Yeni yılda tüm dilekleriniz gerçekleşmesi dileğiyle yazıma başlamak istiyorum.

Eğitim artık insanlar için gelişimin, değişimin yaşandığı bir süreç olgusuna dönüşmüştür.

Çağı yakalamak için ortaya konulan bir tür aracı ve kalıcı faaliyetlerdir. Eğitimi uygulamaya dönük bütünleştiren her çaba ve araştırma geliştirme faaliyeti, insanlık ve bilim için oluşturulacak farklı bir konjonktürü beraberinde getirmektedir.

Yeni yılda akademik başarı, ulusal ve uluslararası projelerden, ödüllerden ziyade; Gençlerin değer bilinci ve ahlaki güçlülüğüne ciddi anlamda mesai harcamamız gerekmektedir.

Psikolojik ve sosyal boşluk içerisinde olan gençlerimize ciddi anlamda destek sunmalıyız.

Yaşadığımız çağdaki gençlik jenerasyonunun en büyük problemleri, geleceğe karşı olan umutsuzluk ve kariyer hedefleri belirleme konusundaki yaşadıkları sıkıntılardır.

Disiplin ve prensipler konusundaki bağlılık düzeyleri düşüktür. Teknolojik gelişimle yaşanan hızlı tüketim kültürü, çok emek göstermeden, yüksek kazanca ve statüye nasıl ulaşabilirim? mantığını getirmiştir.

Ayrıca bu dönemde çevrenin olumsuz etkilerini yaşayabilecekleri görüntülere ve sosyolojik bozulmalara maruz kalmaktadırlar.

Eğitimde zaman yönetimini ciddi olumsuz etkisi altına alan “Ekran Bağımlılığı” en önemli sorunsalların başında gelmektedir.

Tüm bu durumların ışığında 2025 yılına girdiğimiz bu günlerde çözüm önerileri olarak anne ve babalar yani velilerimiz, eğitim ve öğretim adına önce kendilerini psikolojik, sosyal ve kültürel alanda daha fazla geliştirerek bunları çocuklarına aktarma düşüncesinde olmalıdırlar.

Eğitim ve öğretim ilk olarak ahlak ve değerler ile başlamalıdır. Gençlere öncelikle başarılı bir insan olma prensibi değil, değerli bir karakter olma bakış açısı kazandırılmalıdır.

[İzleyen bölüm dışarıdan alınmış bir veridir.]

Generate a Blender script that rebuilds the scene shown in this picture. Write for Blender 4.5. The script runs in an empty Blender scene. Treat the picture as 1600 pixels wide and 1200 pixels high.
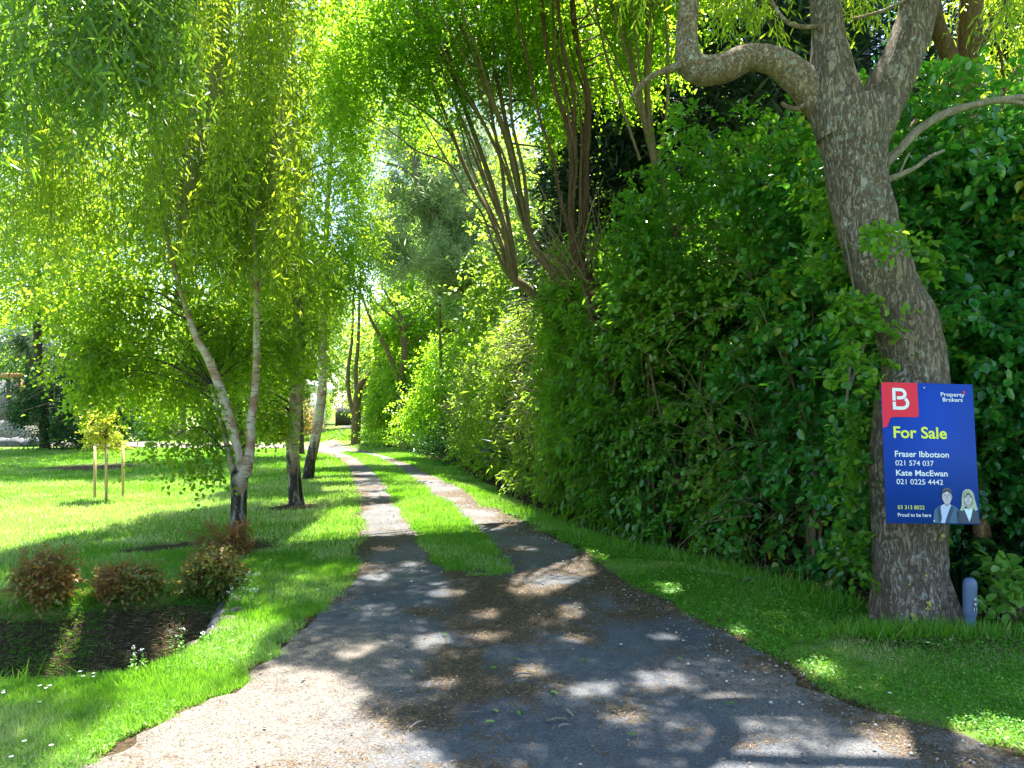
import bpy, math, random
import numpy as np
from math import radians, sin, cos, pi
random.seed(7)
rng = np.random.default_rng(11)
scene = bpy.context.scene
col = scene.collection

# ------------------------------------------------------------------ camera, sky, sun, exposure
H = 1.45                      # eye height
F = 1150.0                    # focal length in px of the 1600 px wide photograph
HZ = 638.0                    # horizon row
cam_d = bpy.data.cameras.new('camera')
cam = bpy.data.objects.new('camera', cam_d)
col.objects.link(cam)
cam.location = (0, 0, H)
cam.rotation_euler = (radians(90), 0, 0)
cam_d.sensor_width = 36.0
cam_d.lens = 36.0 * F / 1600
cam_d.shift_y = (HZ - 600) / 1600
cam_d.clip_start = 0.05
cam_d.clip_end = 900
scene.camera = cam

SUNV = np.array([0.06, 0.40, 1.0])          # towards the sun
SUNV /= np.linalg.norm(SUNV)
EL = math.asin(SUNV[2]); AZ = math.atan2(SUNV[0], SUNV[1])
world = bpy.data.worlds.new('World'); scene.world = world
world.use_nodes = True
wn = world.node_tree
bg = wn.nodes['Background']
sky = wn.nodes.new('ShaderNodeTexSky')
sky.sky_type = 'NISHITA'; sky.sun_disc = False
sky.sun_elevation = EL; sky.sun_rotation = AZ
sky.air_density = 1.2; sky.dust_density = 0.6; sky.ozone_density = 1.5
wn.links.new(sky.outputs[0], bg.inputs[0]); bg.inputs[1].default_value = 0.08
sl = bpy.data.lights.new('sun', 'SUN'); sl.energy = 5.0; sl.angle = radians(0.53); sl.color = (1.0, 0.94, 0.82)
so = bpy.data.objects.new('sun', sl); col.objects.link(so)
from mathutils import Vector
so.rotation_euler = Vector(SUNV).to_track_quat('Z', 'Y').to_euler()
so.location = (0, 10, 30)
vs = scene.view_settings
vs.view_transform = 'Standard'; vs.look = 'None'; vs.gamma = 1; vs.exposure = 2.6
scene.cycles.max_bounces = 8; scene.cycles.diffuse_bounces = 6; scene.cycles.transmission_bounces = 7
scene.cycles.glossy_bounces = 2; scene.cycles.transparent_max_bounces = 4
scene.cycles.use_denoising = True
scene.cycles.caustics_reflective = False; scene.cycles.caustics_refractive = False

# ------------------------------------------------------------------ geometry helpers
def P(px, py, d): return np.array([(px - 800) * d / F, d, H - (py - HZ) * d / F])
def G(px, py, z=0.0):
    d = (H - z) * F / (py - HZ)
    return np.array([(px - 800) * d / F, d])

_lat = rng.random((64, 64, 64))
def vnoise(p, s=1.0, off=0.0):
    p = np.asarray(p, float) * s + 17.3 + off
    if p.shape[-1] == 2: p = np.concatenate([p, np.full(p.shape[:-1] + (1,), 3.7)], -1)
    i = np.floor(p).astype(int); f = p - i; f = f * f * (3 - 2 * f); i &= 63; j = (i + 1) & 63
    a = _lat
    x0, y0, z0 = i[..., 0], i[..., 1], i[..., 2]; x1, y1, z1 = j[..., 0], j[..., 1], j[..., 2]
    fx, fy, fz = f[..., 0], f[..., 1], f[..., 2]
    c00 = a[x0, y0, z0] * (1 - fx) + a[x1, y0, z0] * fx; c10 = a[x0, y1, z0] * (1 - fx) + a[x1, y1, z0] * fx
    c01 = a[x0, y0, z1] * (1 - fx) + a[x1, y0, z1] * fx; c11 = a[x0, y1, z1] * (1 - fx) + a[x1, y1, z1] * fx
    return (c00 * (1 - fy) + c10 * fy) * (1 - fz) + (c01 * (1 - fy) + c11 * fy) * fz
def fbm(p, s=1.0, o=3, off=0.0):
    t = 0; a = 0.5; n = 0
    for k in range(o):
        t = t + a * vnoise(p, s * 2 ** k, off + k * 5.1); n += a; a *= 0.5
    return t / n
def norm(v): return v / np.maximum(np.linalg.norm(v, axis=-1, keepdims=True), 1e-9)
def inpoly(x, y, poly):
    r = np.zeros(np.shape(x), bool); n = len(poly)
    for i in range(n):
        x1, y1 = poly[i]; x2, y2 = poly[(i + 1) % n]
        c = ((y1 > y) != (y2 > y)) & (x < (x2 - x1) * (y - y1) / ((y2 - y1) if y2 != y1 else 1e-9) + x1)
        r ^= c
    return r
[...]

Değişen ve gelişen akademik sistem içerisinde gençlerin yeteneklerini ve kazanımlarını gerçekten doğru ölçen sistem geliştirilmelidir.

Meslek bazlı yönlendirmeler bu olgu içerisinde gerçekleştirilmelidir. Dünya’nın yaşadığı gelişime entegre olabilmek için küresel vatandaşlık olgusu her daim her süreçte güçlendirilmelidir.

Değerli anne ve babalar çocuklarınıza ayırdığınız özel zaman dilimleri, paylaşımlarınız ve dayanışmanız, onlar için özgüven kaynağı olacaktır.

Başarının en önemli anahtarı aile içi iletişimdir.

Aile bağlarımız ne kadar güçlü olursa, elde edilecek başarı ve statünün değeri de o kadar yüksek olacaktır.